Mi biblioteca, ese animal fantástico que sostiene mi vida
Alberto Manguel*.
Escritor
Durante los últimos siete años he vivido en una vieja casa de piedra parroquial en Francia, al sur del valle del Loira, en un pueblo de no más de 10 casas. Elegí este lugar porque al lado de la casa del siglo XV había un granero suficientemente grande como para poner mi biblioteca de unos 30 mil volúmenes, una colección de más de seis décadas itinerantes. Sabía que cuando los libros encontraran su lugar, yo encontraría el mío.
Mi biblioteca no es una bestia única, está compuesta por muchas otras; es un animal fantástico hecho de las diversas bibliotecas armadas y luego abandonadas una y otra vez en el transcurso de mi vida.
Uno de mis primeros recuerdos -debo haber tenido dos o tres años- es de una repisa llena de libros que había en la pared, sobre mi cama con baranda, de la que mi niñera escogía una historia para dormirme. Esa fue mi primera biblioteca; cuando un año después o más aprendí a leer, el estante pasó a estar más seguro en el piso y se transformó en mi reino privado.
Esa primera biblioteca estaba en una casa en Tel Aviv, cuando mi padre era embajador de Argentina; la siguiente creció en Buenos Aires durante mi adolescencia.
Dejé mis libros cuando me fui a Europa en 1969, apenas antes de la dictadura militar. Tenía 21 años y quería ver el mundo que conocí a través de la lectura. Mis libros, pensé, me esperarán en la casa de mis padres hasta el día en que regrese. No podía imaginarme que, de haberme quedado, como muchos de mis amigos, habría tenido que destruir mi biblioteca por temor a la policía.
En cada lugar que me quedé nació una biblioteca naturalmente. En París y en Londres, en el calor húmedo de Tahití donde trabajé como editor durante cinco largos años (mi Melville todavía muestra las marcas de los hongos de la Polinesia), en Toronto y en Calgary, coleccioné libros; y cuando llegaba el momento de partir los embalaba en cajas para que pudieran esperar pacientemente en esos espacios, como verdaderas tumbas, que llegara el momento incierto de la resurrección. Y siempre me preguntaba cómo sucedió esta acumulación de tinta y papel que una vez más cubriría mis paredes como la hiedra.

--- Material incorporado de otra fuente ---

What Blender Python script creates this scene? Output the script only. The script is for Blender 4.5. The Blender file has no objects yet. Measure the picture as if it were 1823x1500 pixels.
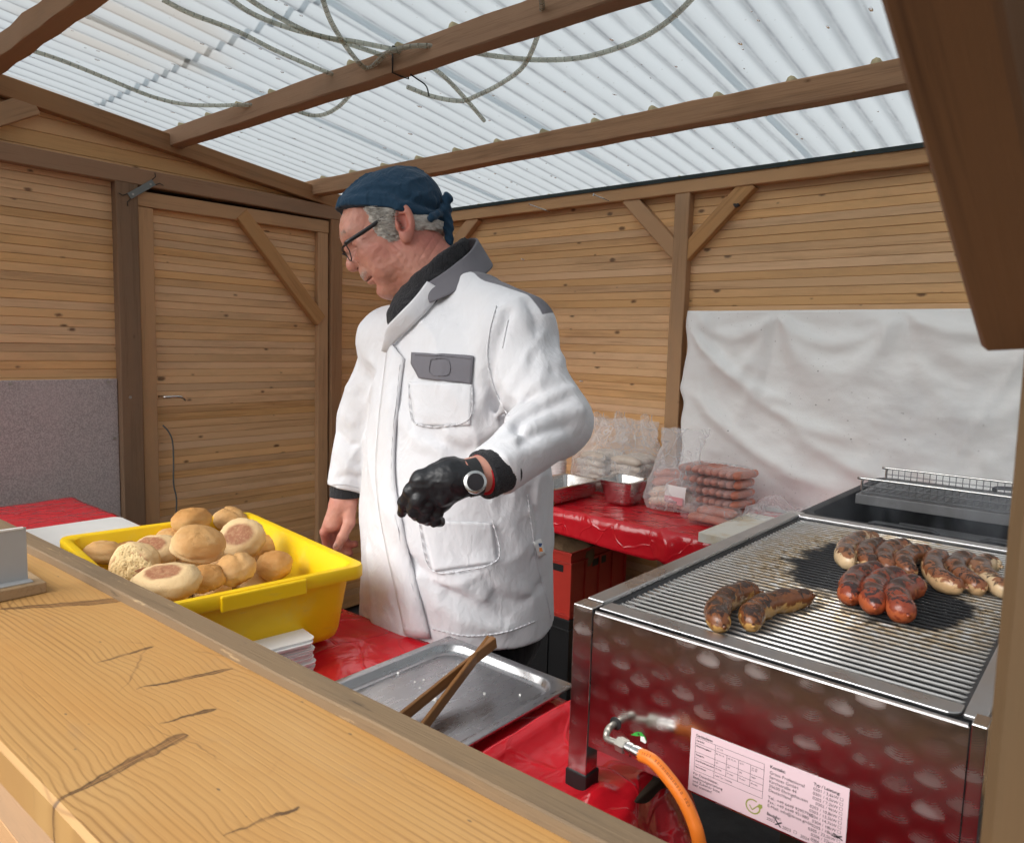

La biblioteca como es hoy alberga los remanentes de todas las anteriores, inclusive los cuentos de hadas de los hermanos Grimm en dos tomos, impresos en letra gótica. Hay unos pocos libros que cualquier bibliófilo serio valoraría: una Biblia del siglo XIII, una media docena de libros de artistas contemporáneos, algunas primeras ediciones y ejemplares firmados. Pero no tengo ni los fondos ni el conocimiento para transformarme en un coleccionista profesional.
A diferencia de una biblioteca pública, la mía no necesita códigos que otros lectores tengan que comprender, y la he ordenado de acuerdo con mis propios requerimientos y prejuicios. Su geografía está regida por una lógica estrafalaria.
No presto los libros. Si quiero que alguien lea, compro un ejemplar y se lo regalo. Prestar un libro es incitar al robo.
Ahora, después de que cumplí 60, tiendo a buscar el placer de leer los libros que ya leí en vez de descubrir otros. Vuelvo a visitar viejos conocidos que no me van a distraer con sorpresas superficiales. Nos conocemos, esos libros y yo, y podemos tomarnos todo el tiempo para la historia que se desarrolla.
Igual que todas las bibliotecas, la mía terminará por exceder el espacio asignado. Apenas a siete años de armarla, ya se ha expandido al cuerpo principal de la casa, que tenía la esperanza de que tuviera paredes sin estantes.
Hay un cuento de Julio Cortázar, "Casa tomada", en el que un hombre y su hermana se ven obligados a mudarse de habitación en habitación a medida que algo innombrable va ocupando centímetro a centímetro toda la casa, hasta que finalmente terminan en la calle.
Adivino el día en que mis libros, como invasores, terminen con su conquista gradual. Me confinarán al jardín, pero me temo que inclusive ese lugar no escape a la sedienta ambición de mi biblioteca.
* Alberto Manguel es jurado del Premio Clarín de Novela.